I've noticed that insurance excludes using a narrowboat on tidal rivers. How do I find out, when rout planning, what is and isn't a tidal river? The trent for example, and the severn? Ive got the Collins inland waterways map but it doesn't really help?

Asked by: Carl Young  | 9.42pm, Tuesday 15 May

WW says:

The wall map free with each year's WW Annual shows tidal rivers distinctly, with a thick line down the middle of each tidal waterway.

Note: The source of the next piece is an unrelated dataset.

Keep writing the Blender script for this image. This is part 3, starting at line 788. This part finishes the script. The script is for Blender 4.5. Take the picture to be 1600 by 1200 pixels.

Richard Fairhurst  | 3.31PM, Friday 18 May

WW says:

Most narrowboat insurances include tidal waters for conection between main parts of the non-tidal waterway system; and there are limits for then what is designed "sea".
It is unusual for narrowboat insurance to not be valid for these sections of tidal waterways, and would be worth contacting your insurers. They should be able to provide cover for your boat, as long as it is properly equipped. For instance, suitable anchor and cable, longer lock working lines, proper lifejackets for all aboard (and worn when outside the cabin)navigation lights, loud horn, etc.
As long as you are competant, know your sound signals and take advice about tides, most tidal waterways are relatively straighforward with planning.
|More detailed individual waterway guides give the tidal limit.
Look for the last lock before the sea on Collins map and that indicates where they become tidal; however, as a rough guide:
The key tidal limits on main rivers (i.e. where they become tidal) are:
River Trent: Cromwell lock
River Severn: below Gloucester (but for practical purposes, below Sharpness on the Gloucester and Sharpness Canal)
The Fossdyke and Witham Navigation/River Witham is tidal at both ends; Torksey on the tidal Trent end and Boston Sluice on the Wash end.
River Ouse at Naburn,below York
River Great Ouse at Denver Sluice
River Nene at Dog-in-a-Doublet lock
River Thames at Teddington lock
Those are only the principle ones; there are also many other waterways (canals) that link to tidal waters as well. For more information, use www.canalplan.org.uk/ to look at routes- its online, free and very informative about individual routes.
For more information on cruising tidal waterways, there ahve been several articles in WW which can be downloaded by searching in the archive from the top right of this page.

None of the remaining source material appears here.